If constitutional reverence is not central to American identity, what does it mean to be a good American?
What Is an American without the Constitution?
Rana contends that fealty to the Constitution is not (or at least, should not be) essential to American identity. And there is clearly some merit to his claim. The Constitution was not ratified until over a decade after America’s founding. And clearly the Constitution is not perfect. So what are the central pillars of American identity?
Rana does not provide an answer to this question. This is another one of The Constitutional Bind’s frustrating omissions. If Rana believes that “creedal constitutionalism” is not central to America, then what is? Perhaps Rana would instead prefer to emphasize the Declaration of Independence’s second sentence as a belief central to American identity. In the Declaration, Rana can find a democratic hook—“the consent of the governed”—as well as a right to revolt against oppressive regimes. But at the same time, the Declaration asserts that governments are instituted to secure God-given, inalienable, natural rights. In other words, the Declaration of Independence affirms the same enlightenment-era, universalist expressions of negative rights that Rana decries as the instruments conservatives and capitalists use to suppress minority interests.

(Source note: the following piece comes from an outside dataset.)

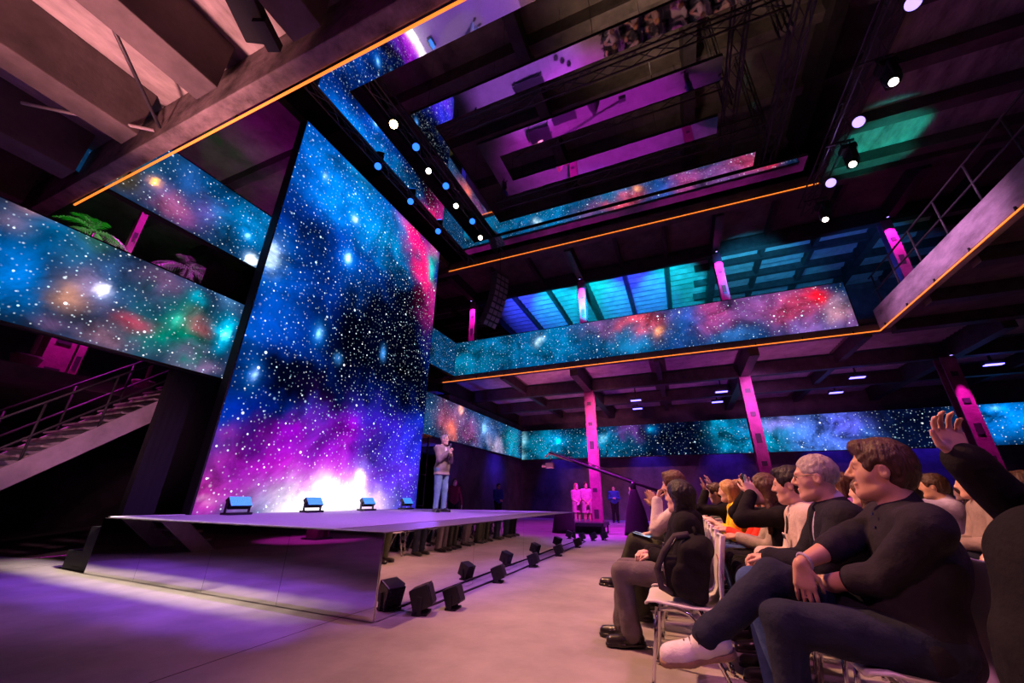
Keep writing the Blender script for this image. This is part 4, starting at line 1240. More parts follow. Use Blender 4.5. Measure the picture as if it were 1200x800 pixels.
    for q in (1, -1):
        B.ell(H(-0.012, 0.080 * q, -0.008), (0.020 * hs, 0.010 * hs, 0.034 * hs), HA, k=0.008)
        if lod:
            B.ell(H(-0.006, 0.090 * q, -0.004), (0.010 * hs, 0.008 * hs, 0.018 * hs), HA, k=0.006, sub=True)
    fat = 1.0 if res <= 0.0085 else 1.25 if res < 0.011 else 1.5
    for sd, el, wr, key in ((1, elL, wrL, 'L'), (-1, elR, wrR, 'R')):
        fd = nrm(wr - el)
        hd, hn = g('hd' + key, None), g('hn' + key, (0, 0, -1))
        hand_field(B, wr, fd if hd is None else hd, hn, sd * g('thumb' + key, 1), g('curl' + key, 0.45), s=g('hands', 1.0), fat=fat)
    v, f = B.mesh(res)
    body = np_mesh('body', v, f, M[g('skin', 'skin')], t)
    if lod:
        for q in (1, -1):
            e = Field().ell(H(0.0865, 0.031 * q, 0.008), (0.0075 * hs,) * 3, k=0)
            v, f = e.mesh(0.0025)
            np_mesh('eye', v, f, M['eye'], t)
    # ---- hair
    hair = g('hair', ('short', 'hair_brown'))
    if hair:
        st_, hm = hair
        A = Field()
        th = 0.016 if st_ != 'crop' else 0.006
        A.ell(H(-0.022, 0, 0.038), ((0.104 + th) * hs, (0.078 + th) * hs, (0.098 + th) * hs), HA, k=0.02)
        if st_ == 'short':
            A.ell(H(-0.05, 0, -0.005), (0.082 * hs, 0.080 * hs, 0.095 * hs), HA, k=0.02)
            A.cap(H(0.062, 0.03, 0.112), H(0.072, -0.03, 0.114), 0.020 * hs, k=0.045)
        elif st_ == 'bob':
            A.cap(H(-0.03, 0.066, 0.03), H(-0.02, 0.080, -0.12), 0.04 * hs, 0.035 * hs, k=0.04)
            A.cap(H(-0.03, -0.066, 0.03), H(-0.02, -0.080, -0.12), 0.04 * hs, 0.035 * hs, k=0.04)
            A.cap(H(-0.085, 0, 0.02), H(-0.085, 0, -0.13), 0.06 * hs, 0.05 * hs, k=0.05)
        elif st_ == 'long':
            for q in (1, -1):
                A.cap(H(-0.03, 0.068 * q, 0.02), H(-0.025, 0.088 * q, -0.18), 0.038 * hs, 0.036 * hs, k=0.04)
                A.cap(H(-0.025, 0.088 * q, -0.18), H(0.02, 0.095 * q, -0.36), 0.036 * hs, 0.018 * hs, k=0.03)
            A.cap(H(-0.085, 0, 0.02), H(-0.10, 0, -0.20), 0.062 * hs, 0.058 * hs, k=0.05)
            A.cap(H(-0.10, 0, -0.20), H(-0.09, 0, -0.34), 0.060 * hs, 0.03 * hs, k=0.05)
        # the face and ears stay clear
        fr = g('fringe', 0.062)
        A.ell(H(0.095, 0, -0.045), (0.085 * hs, 0.072 * hs, (0.075 + fr) * hs), HA, k=0.012, sub=True)
        if st_ in ('short', 'crop'):
            for q in (1, -1):
                A.ell(H(0.002, 0.092 * q, -0.022), (0.036 * hs, 0.034 * hs, 0.046 * hs), HA, k=0.010, sub=True)
            A.ell(H(0.03, 0, -0.13), (0.10 * hs, 0.11 * hs, 0.075 * hs), HA, k=0.02, sub=True)
            A.cut(H(-0.09, 0, -0.082), -hz * 1.0 + hx * 0.15)
        v, f = A.mesh(min(res, 0.008), 0.0035, 95.0, 1.0)
        np_mesh('hair', v, f, M[hm], t)
    if g('glasses'):
        gl = MB()
        for q in (1, -1):
            c0 = H(0.100, 0.032 * q, 0.006)
            gl.tube([c0 + (hy * math.cos(a) * 0.022 + hz * math.sin(a) * 0.016) * hs for a in np.linspace(0, 2 * PI, 14)], 0.0016, 5)
            gl.tube([H(0.100, 0.052 * q, 0.012), H(0.0, 0.082 * q, 0.014)], 0.0016, 5)
        gl.tube([H(0.102, 0.010, 0.010), H(0.102, -0.010, 0.010)], 0.0016, 5)
        gl.build('glasses', M['black_gloss'], t)
    # ---- top
    wr_ns = g('wrinkle', 0.003)
    top = g('top', 'navy_shirt')
    if top:
        T = Field()
        e = g('tope', 0.014)
        torso_prims(T, e)
        if g('hem', 0) > 0:
            T.cap(pel + V3(0, -0.085, -g('hem')), pel + V3(0, 0.085, -g('hem')), 0.12 * girth + e, k=0.06)
        sl = g('sleeve', 1.0)
        for sh, el, wr in ((shL, elL, wrL), (shR, elR, wrR)):
            T.ell(sh, (0.066 + e,) * 3, k=0.05)
            if sl <= 0.5:
                T.cap(sh, sh + (el - sh) * sl * 2, 0.062 + e, 0.056 + e, k=0.03)
            else:
                T.cap(sh, el, 0.058 * (0.6 + girth * 0.4) + e, 0.047 + e, k=0.018)
                T.cap(el, el + (wr - el) * (sl - 0.5) * 2 * 0.96, 0.047 + e, 0.034 + e * 1.1, k=0.018)
                if sl < 0.9:
                    c = el + (wr - el) * (sl - 0.5) * 2
                    T.cap(c - nrm(wr - el) * 0.035, c, 0.053 + e * 0.7, 0.051 + e * 0.7, k=0.008)
        if g('collar', True):
            T.cap(neck + V3(-0.014, 0, -0.015), neck + V3(-0.010, 0, 0.022), 0.072, 0.069, k=0.015)
            T.ell(H(-0.01, 0, -0.075) * 0.5 + (neck + V3(0.03, 0, 0.07)) * 0.5, (0.066, 0.060, 0.066), k=0.012, sub=True)
        if g('hemcut'):
            T.cut((0, 0, g('hemcut')), (0, 0, -1))
        if g('open'):
            T.cap(neck + V3(0.13, 0, -0.04), chest + V3(0.17, 0, -0.06), 0.05, 0.045, k=0.01, sub=True)
        v, f = T.mesh(min(res * 1.1, 0.012), wr_ns, 24.0, g('seed', 0))
        np_mesh(g('topname', 'shirt'), v, f, M[top], t)
    under = g('under')
    if under:
        T = Field()
        torso_prims(T, 0.006)
        T.cap(neck + V3(-0.014, 0, -0.02), neck + V3(-0.006, 0, 0.028), 0.068, 0.066, k=0.015)
        v, f = T.mesh(max(res, 0.010))
        np_mesh('shirt', v, f, M[under], t)
    # ---- legs
    low = g('low', 'jeans_dark')
    if low:
        T = Field()
        e = 0.016
        T.cap(pel + V3(0, -0.08, 0), pel + V3(0, 0.08, 0), 0.115 * girth + 0.008, k=0.05)
        if g('skirt'):
            kz = g('skirt')
            T.cap(pel + V3(0, -0.06, 0), pel + V3(0, -0.07, -kz), 0.13, 0.135, k=0.06)
            T.cap(pel + V3(0, 0.06, 0), pel + V3(0, 0.07, -kz), 0.13, 0.135, k=0.06)
            T.cut(pel + V3(0, 0, -kz - 0.02), (0, 0, -1))
        else:
            fl = g('flare', 0.052)
            for hp, kn, an in ((hipL, knL, anL), (hipR, knR, anR)):
                T.cap(hp, kn, 0.092 * (0.5 + girth / 2) + e, 0.062 + e, k=0.03)
                T.cap(kn, an + (kn - an) * 0.10, 0.060 + e, fl + 0.008, k=0.03)
                T.cap(an + (kn - an) * 0.12, an + (kn - an) * 0.02, fl + 0.008, fl + 0.012, k=0.01)
        v, f = T.mesh(min(res * 1.1, 0.012), wr_ns, 21.0, 2.0 + g('seed', 0))
        np_mesh('skirt' if g('skirt') else 'trousers', v, f, M[low], t)
    # ---- shoes
    sm = g('shoes', 'shoe_black')
    if sm:
        fs_ = g('shoe_s', 1.0)
        for an, to, kn in ((anL, toL, knL), (anR, toR, knR)):
            up = nrm(V3(0, 0, 1) - to * to[2])
            if 'upR' in P and an is anR: up = nrm(V3(*P['upR']) - to * (V3(*P['upR']) @ to))
            sd = np.cross(up, to)
            o = an - up * 0.085
            K = Field()
            K.cap(o - to * (0.05 * fs_) + up * (0.045 * fs_), o + to * (0.02 * fs_) + up * (0.05 * fs_), 0.040 * fs_, 0.042 * fs_, k=0.02)
            K.cap(o + to * (0.02 * fs_) + up * (0.040 * fs_), o + to * (0.165 * fs_) + up * (0.030 * fs_), 0.043 * fs_, 0.036 * fs_, k=0.03)
            K.cap(o + to * (0.10 * fs_) + sd * (0.010 * fs_) + up * (0.025 * fs_), o + to * (0.15 * fs_) - sd * (0.010 * fs_) + up * (0.025 * fs_), 0.038 * fs_, 0.036 * fs_, k=0.03)
            K.cap(o - to * (0.02 * fs_) + up * (0.055 * fs_), an + (kn - an) * 0.02, 0.041 * fs_, 0.038, k=0.02)
            K.cut(o + up * (0.012 * fs_), -up)
            v, f = K.mesh(min(res, 0.008))
            sh_ = np_mesh('shoe', v, f, M[sm], t)
            if lod or g('soles'):
                K = Field()
                K.cap(o - to * (0.05 * fs_) + up * (0.01 * fs_), o + to * (0.17 * fs_) + up * (0.01 * fs_), 0.044 * fs_, 0.040 * fs_, k=0.02)
                K.cap(o + to * (0.09 * fs_) + sd * (0.012 * fs_) + up * (0.01 * fs_), o + to * (0.14 * fs_) - sd * (0.012 * fs_) + up * (0.01 * fs_), 0.044 * fs_, 0.042 * fs_, k=0.03)
                K.cut(o + up * (0.022 * fs_), up)
                K.cut(o + up * (0.0 * fs_), -up)
                v, f = K.mesh(0.005)
                np_mesh('sole', v, f, M[g('sole', 'shoe_black')], sh_)
            if g('laces'):
                lc = MB()
                for q in range(4):
                    b0 = o + to * ((0.040 + 0.024 * q) * fs_) + up * ((0.0875 - 0.006 * q) * fs_)
                    lc.tube([b0 + sd * (0.026 * fs_) - up * (0.012 * fs_), b0 + up * (0.003 * fs_), b0 - sd * (0.026 * fs_) - up * (0.012 * fs_)], 0.0032, 6)
                for q in (1, -1):
                    b0 = o + to * (0.035 * fs_) + up * (0.094 * fs_)
                    lc.tube([b0, b0 + sd * (0.03 * fs_) * q + up * (0.012 * fs_), b0 + sd * (0.045 * fs_) * q - up * (0.02 * fs_)], 0.003, 6)
                lc.build('laces', M['black'], sh_)
    J = dict(wrL=wrL, wrR=wrR, elL=elL, elR=elR, neck=neck, chest=chest, pel=pel, H=H)
    return t, J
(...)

By failing to defend his critiques of the Constitution or provide an alternative vision of American identity, Rana’s The Constitutional Bind does not fully deliver what it implicitly promises. However, for a compelling history of the Constitution’s critics from 1887 through 1987, and how (despite their efforts) the Constitution has endured in the American political imagination, Rana’s book is worth reading. Rana’s history prompts us to reflect on how we ought to conceive of American identity and defend the Constitution’s anti-majoritarian checks and balances in the twenty-first century.